There was other news, other events taking place in other parts of the world. In Managua, leaders of the Nicaraguan Contras were slated to meet in the Dominican Republic to try and resolve differences said to triggered by the reduction in U.S. aid as well as factional disagreements. Some observers said the situation was threatening to split the rebels, an assessment Contra leader Adolfo Colero saw as off the mark. In Nicaragua, a radio station and opposition newspaper were closed down with opposition leaders arrested and several U.S. diplomats as well as the American Ambassador to Nicaragua expelled. Calero asserted the government was trying to back away from a peaceful settlement with the Contras.

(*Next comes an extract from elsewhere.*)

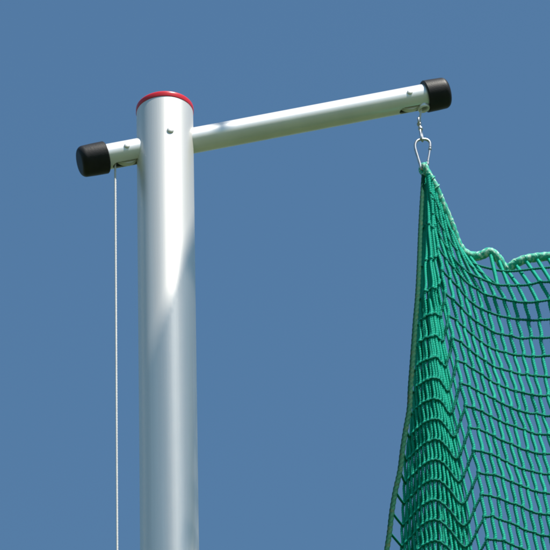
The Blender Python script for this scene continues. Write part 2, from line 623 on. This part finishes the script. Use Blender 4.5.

And Secretary of State George Schulz was in South Korea this day, nearing the end of his latest diplomatic journey. South Korean officials welcomed Schulz amid heavy security with military helicopters hovering over his motorcade as he traveled from a tightly guarded military airport to the tightly guarded site of the upcoming Summer Olympics. South Korean officials were hoping he brought renewed assurances from China that North Korea won’t create any incidents during the games. North Korea had alleged the U.S. and South Korea were using the Olympics as an excuse for an arms buildup.

And that’s a small sample of what was going on, this July 16th, 1988 as reported by The CBS World News Roundup.